● Task details
Write out every entry, unchanged. Skip any picture.

>> BEGIN Data entries

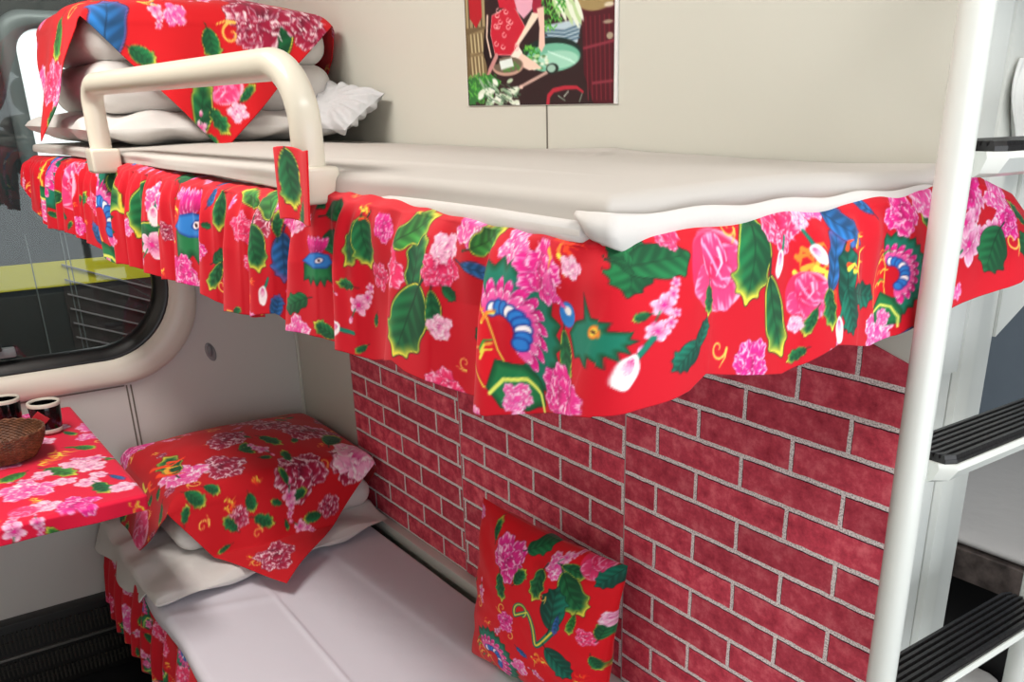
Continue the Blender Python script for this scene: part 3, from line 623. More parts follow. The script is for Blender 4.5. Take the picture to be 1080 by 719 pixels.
def soft_block(name, lo, hi, r, mat, parent=None, n=46, bulge=(.012, .012, .01), wr=.004, seed=0, dome=0, **kw):
    bm = bmesh.new(); bmesh.ops.create_cube(bm, size=2)
    bmesh.ops.subdivide_edges(bm, edges=bm.edges, cuts=n, use_grid_fill=True)
    c = np.array([(a+b)/2 for a, b in zip(lo, hi)]); hd = np.array([(b-a)/2 for a, b in zip(lo, hi)])
    V = np.array([v.co for v in bm.verts]); p = V*hd; inner = hd-min(r, hd.min()*.98)
    q = np.clip(p, -inner, inner); d = p-q; ln = np.linalg.norm(d, axis=1)
    rr = min(r, hd.min()*.98); m = ln > 1e-9
    # cube shell point -> rounded shell point
    mx = np.max(np.abs(d), axis=1)
    p[m] = q[m]+d[m]/ln[m][:, None]*np.minimum(rr, mx[m]*1.0+0)[:, None]
    u = p/hd
    for ax in range(3):
        o1, o2 = [k for k in range(3) if k != ax]
        p[:, ax] += np.sign(u[:, ax])*np.abs(u[:, ax])**3*bulge[ax]*(1-u[:, o1]**2)*(1-u[:, o2]**2)
    p[:, 2] += dome*(u[:, 2] > 0)*np.clip(u[:, 2], 0, 1)*(1-u[:, 0]**2)*(1-u[:, 1]**2)
    nx = sfbm(p[:, 0]*9+p[:, 2]*31, p[:, 1]*9+p[:, 2]*17, seed, 4)
    dirn = u/np.maximum(np.linalg.norm(u, axis=1), .01)[:, None]
    p += dirn*(wr*nx)[:, None]
    for v, w in zip(bm.verts, p+c): v.co = w
    return from_bm(name, bm, mat, parent, angle=80, **kw)
def pillow(name, corners, T, mat, parent=None, n=110, pinch=.05, pw=.5, seed=0, wr=.004, col=None, **kw):
    F, a, b = pillow_grid(*corners, T, n, pinch, pw, seed, wr, 1)
    B, _, _ = pillow_grid(*corners, T, n, pinch, pw, seed+1, wr, -1)
    # one closed mesh: front sheet then mirrored back sheet joined along the rim
    nr, nc = F.shape[:2]
    B[0], B[-1], B[:, 0], B[:, -1] = F[0], F[-1], F[:, 0], F[:, -1]
    P = np.concatenate([F, B[:, ::-1]], 1)
    c = None
    if col is not None: c = np.concatenate([col, col[:, ::-1]], 1)
    return grid_mesh(name, P, mat, parent, col=c, wrapu=True, **kw)

# ------------------------------------------------------------------ the room
def structure(o): o['kind'] = 'structure'; return o
RX, RYF, RYB, ZC = 3.3, -1.85, 1.9, 2.42
structure(box('floor', (-.05, RYF-.05, -.05), (RX+.05, RYB+.05, 0), M['floor'], bev=0))
structure(box('ceiling', (-.05, RYF-.05, ZC), (RX+.05, RYB+.05, ZC+.05), M['ceiling'], bev=0))
structure(box('wall_front', (-.05, RYF-.05, 0), (RX, RYF, ZC), M['wall'], bev=0))
structure(box('wall_neighbour', (-.05, RYB, 0), (RX, RYB+.05, ZC), M['neigh_wall'], bev=0))
# partition wall with printed art; its aisle end is a white capped edge
structure(box('wall_back', (0, 0, 0), (2.035, .06, ZC), M['wall'], bev=.004))
# window wall: plate with a rounded opening
from mathutils.geometry import tessellate_polygon
def plate(name, outer, hole, axis, a, b, mat):
    bm = bmesh.new()
    def v3(p, t): q = list(p); q.insert(axis, t); return Vector(q)
    loops = [[v3(p, 0) for p in outer], [v3(p, 0) for p in hole]]
    tris = tessellate_polygon(loops); flat = outer+hole
    for t, rev in ((a, 0), (b, 1)):
        vs = [bm.verts.new(v3(p, t)) for p in flat]
        for f in tris:
            try: bm.faces.new([vs[i] for i in (f[::-1] if rev else f)])
            except ValueError: pass
        if rev: vb = vs
        else: va = vs
    for base, n in ((0, len(outer)), (len(outer), len(hole))):
        for i in range(n):
            j = (i+1) % n; bm.faces.new((va[base+i], va[base+j], vb[base+j], vb[base+i]))
    return from_bm(name, bm, mat, None, smooth=False)
WY0, WY1, WZ0, WZ1 = -1.62, -.272, .812, 2.2
structure(plate('wall_left', [(RYF, 0), (RYB, 0), (RYB, ZC), (RYF, ZC)], rrect(WY0+.05, WY1-.05, WZ0+.05, WZ1-.05, .19), 0, -.05, 0, M['wall_left']))
# aisle side wall with a wide daylight window
structure(plate('wall_right', [(RYF, 0), (RYB, 0), (RYB, ZC), (RYF, ZC)], rrect(-1.6, .9, .53, 1.77, .12), 0, RX, RX+.05, M['wall']))
def ring(name, specs, mat, parent, x_close=None):
    """specs: list of (inset, x, radius) nested rounded-rect loops"""
    P = []
    for ins, x, R in specs:
        P.append([(x, y, z) for y, z in rrect(WY0+ins, WY1-ins, WZ0+ins, WZ1-ins, max(R, .02))])
    return grid_mesh(name, np.array(P), mat, parent, wrapu=True)
win = bpy.data.objects.new('window_1', None); win.location = (0, -.95, WZ0); link(win); win['kind'] = 'structure'
ring('window_frame', [(0, 0, .235), (.003, .012, .233), (.010, .019, .23), (.02, .022, .225), (.045, .021, .21), (.062, .015, .20), (.070, .004, .195), (.073, -.02, .19), (.073, -.05, .19)], M['frame'], win)
ring('window_gasket', [(.066, -.004, .196), (.070, .001, .194), (.078, 0, .19), (.086, -.008, .183), (.094, -.012, .175), (.102, -.03, .168), (.102, -.045, .168)], M['rubber'], win)
bm = bmesh.new(); prism(bm, rrect(WY0+.098, WY1-.098, WZ0+.098, WZ1-.098, .17), 0, -.036, -.031); from_bm('window_glass', bm, M['glass'], win, smooth=False)
# sliding-sash latch low in the window
la = box('window_latch', (-.028, -.83, .925), (-.008, -.735, .950), M['train_grey'], win, bev=.004)
box('latch_knob', (-.010, -.80, .945), (.004, -.765, .965), M['black'], la, bev=.004)
# seams of the window wall
for i, (lo, hi) in enumerate((((0, -.497, .45), (.0015, -.493, .808)), ((0, -.486, .45), (.0015, -.482, .808)), ((0, -.80, .806), (.002, -.50, .8095)))):
    structure(box('trim_%d' % (i+1), lo, hi, M['seam'], bev=0))
structure(box('trim_4', (0, -.008, .45), (.008, 0, 1.36), M['wall'], bev=.002))
structure(box('trim_5', (1.2855, -.0012, 1.43), (1.2885, .001, 2.4), M['seam'], bev=0))
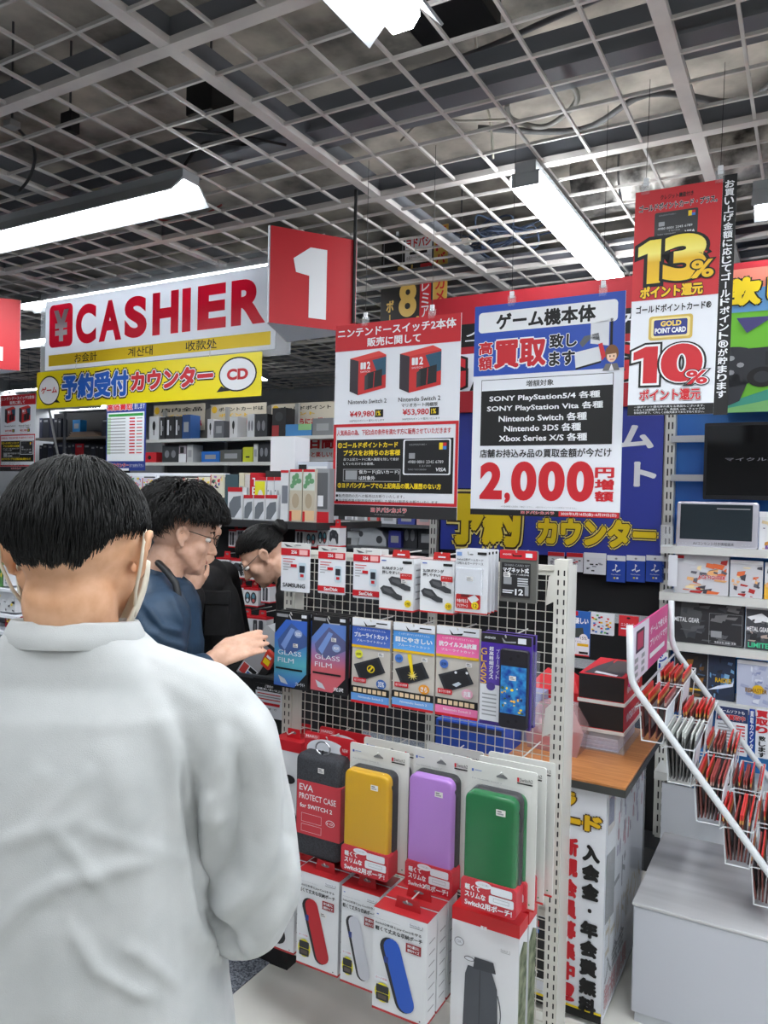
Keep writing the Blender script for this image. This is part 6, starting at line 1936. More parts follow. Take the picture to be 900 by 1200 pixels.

>> END Data entries

● Answer for the task
Continue the Blender Python script for this scene: part 3, from line 623. More parts follow. The script is for Blender 4.5. Take the picture to be 1080 by 719 pixels.
def soft_block(name, lo, hi, r, mat, parent=None, n=46, bulge=(.012, .012, .01), wr=.004, seed=0, dome=0, **kw):
    bm = bmesh.new(); bmesh.ops.create_cube(bm, size=2)
    bmesh.ops.subdivide_edges(bm, edges=bm.edges, cuts=n, use_grid_fill=True)
    c = np.array([(a+b)/2 for a, b in zip(lo, hi)]); hd = np.array([(b-a)/2 for a, b in zip(lo, hi)])
    V = np.array([v.co for v in bm.verts]); p = V*hd; inner = hd-min(r, hd.min()*.98)
    q = np.clip(p, -inner, inner); d = p-q; ln = np.linalg.norm(d, axis=1)
    rr = min(r, hd.min()*.98); m = ln > 1e-9
    # cube shell point -> rounded shell point
    mx = np.max(np.abs(d), axis=1)
    p[m] = q[m]+d[m]/ln[m][:, None]*np.minimum(rr, mx[m]*1.0+0)[:, None]
    u = p/hd
    for ax in range(3):
        o1, o2 = [k for k in range(3) if k != ax]
        p[:, ax] += np.sign(u[:, ax])*np.abs(u[:, ax])**3*bulge[ax]*(1-u[:, o1]**2)*(1-u[:, o2]**2)
    p[:, 2] += dome*(u[:, 2] > 0)*np.clip(u[:, 2], 0, 1)*(1-u[:, 0]**2)*(1-u[:, 1]**2)
    nx = sfbm(p[:, 0]*9+p[:, 2]*31, p[:, 1]*9+p[:, 2]*17, seed, 4)
    dirn = u/np.maximum(np.linalg.norm(u, axis=1), .01)[:, None]
    p += dirn*(wr*nx)[:, None]
    for v, w in zip(bm.verts, p+c): v.co = w
    return from_bm(name, bm, mat, parent, angle=80, **kw)
def pillow(name, corners, T, mat, parent=None, n=110, pinch=.05, pw=.5, seed=0, wr=.004, col=None, **kw):
    F, a, b = pillow_grid(*corners, T, n, pinch, pw, seed, wr, 1)
    B, _, _ = pillow_grid(*corners, T, n, pinch, pw, seed+1, wr, -1)
    # one closed mesh: front sheet then mirrored back sheet joined along the rim
    nr, nc = F.shape[:2]
    B[0], B[-1], B[:, 0], B[:, -1] = F[0], F[-1], F[:, 0], F[:, -1]
    P = np.concatenate([F, B[:, ::-1]], 1)
    c = None
    if col is not None: c = np.concatenate([col, col[:, ::-1]], 1)
    return grid_mesh(name, P, mat, parent, col=c, wrapu=True, **kw)

# ------------------------------------------------------------------ the room
def structure(o): o['kind'] = 'structure'; return o
RX, RYF, RYB, ZC = 3.3, -1.85, 1.9, 2.42
structure(box('floor', (-.05, RYF-.05, -.05), (RX+.05, RYB+.05, 0), M['floor'], bev=0))
structure(box('ceiling', (-.05, RYF-.05, ZC), (RX+.05, RYB+.05, ZC+.05), M['ceiling'], bev=0))
structure(box('wall_front', (-.05, RYF-.05, 0), (RX, RYF, ZC), M['wall'], bev=0))
structure(box('wall_neighbour', (-.05, RYB, 0), (RX, RYB+.05, ZC), M['neigh_wall'], bev=0))
# partition wall with printed art; its aisle end is a white capped edge
structure(box('wall_back', (0, 0, 0), (2.035, .06, ZC), M['wall'], bev=.004))
# window wall: plate with a rounded opening
from mathutils.geometry import tessellate_polygon
def plate(name, outer, hole, axis, a, b, mat):
    bm = bmesh.new()
    def v3(p, t): q = list(p); q.insert(axis, t); return Vector(q)
    loops = [[v3(p, 0) for p in outer], [v3(p, 0) for p in hole]]
    tris = tessellate_polygon(loops); flat = outer+hole
    for t, rev in ((a, 0), (b, 1)):
        vs = [bm.verts.new(v3(p, t)) for p in flat]
        for f in tris:
            try: bm.faces.new([vs[i] for i in (f[::-1] if rev else f)])
            except ValueError: pass
        if rev: vb = vs
        else: va = vs
    for base, n in ((0, len(outer)), (len(outer), len(hole))):
        for i in range(n):
            j = (i+1) % n; bm.faces.new((va[base+i], va[base+j], vb[base+j], vb[base+i]))
    return from_bm(name, bm, mat, None, smooth=False)
WY0, WY1, WZ0, WZ1 = -1.62, -.272, .812, 2.2
structure(plate('wall_left', [(RYF, 0), (RYB, 0), (RYB, ZC), (RYF, ZC)], rrect(WY0+.05, WY1-.05, WZ0+.05, WZ1-.05, .19), 0, -.05, 0, M['wall_left']))
# aisle side wall with a wide daylight window
structure(plate('wall_right', [(RYF, 0), (RYB, 0), (RYB, ZC), (RYF, ZC)], rrect(-1.6, .9, .53, 1.77, .12), 0, RX, RX+.05, M['wall']))
def ring(name, specs, mat, parent, x_close=None):
    """specs: list of (inset, x, radius) nested rounded-rect loops"""
    P = []
    for ins, x, R in specs:
        P.append([(x, y, z) for y, z in rrect(WY0+ins, WY1-ins, WZ0+ins, WZ1-ins, max(R, .02))])
    return grid_mesh(name, np.array(P), mat, parent, wrapu=True)
win = bpy.data.objects.new('window_1', None); win.location = (0, -.95, WZ0); link(win); win['kind'] = 'structure'
ring('window_frame', [(0, 0, .235), (.003, .012, .233), (.010, .019, .23), (.02, .022, .225), (.045, .021, .21), (.062, .015, .20), (.070, .004, .195), (.073, -.02, .19), (.073, -.05, .19)], M['frame'], win)
ring('window_gasket', [(.066, -.004, .196), (.070, .001, .194), (.078, 0, .19), (.086, -.008, .183), (.094, -.012, .175), (.102, -.03, .168), (.102, -.045, .168)], M['rubber'], win)
bm = bmesh.new(); prism(bm, rrect(WY0+.098, WY1-.098, WZ0+.098, WZ1-.098, .17), 0, -.036, -.031); from_bm('window_glass', bm, M['glass'], win, smooth=False)
# sliding-sash latch low in the window
la = box('window_latch', (-.028, -.83, .925), (-.008, -.735, .950), M['train_grey'], win, bev=.004)
box('latch_knob', (-.010, -.80, .945), (.004, -.765, .965), M['black'], la, bev=.004)
# seams of the window wall
for i, (lo, hi) in enumerate((((0, -.497, .45), (.0015, -.493, .808)), ((0, -.486, .45), (.0015, -.482, .808)), ((0, -.80, .806), (.002, -.50, .8095)))):
    structure(box('trim_%d' % (i+1), lo, hi, M['seam'], bev=0))
structure(box('trim_4', (0, -.008, .45), (.008, 0, 1.36), M['wall'], bev=.002))
structure(box('trim_5', (1.2855, -.0012, 1.43), (1.2885, .001, 2.4), M['seam'], bev=0))
Keep writing the Blender script for this image. This is part 6, starting at line 1936. More parts follow. Take the picture to be 900 by 1200 pixels.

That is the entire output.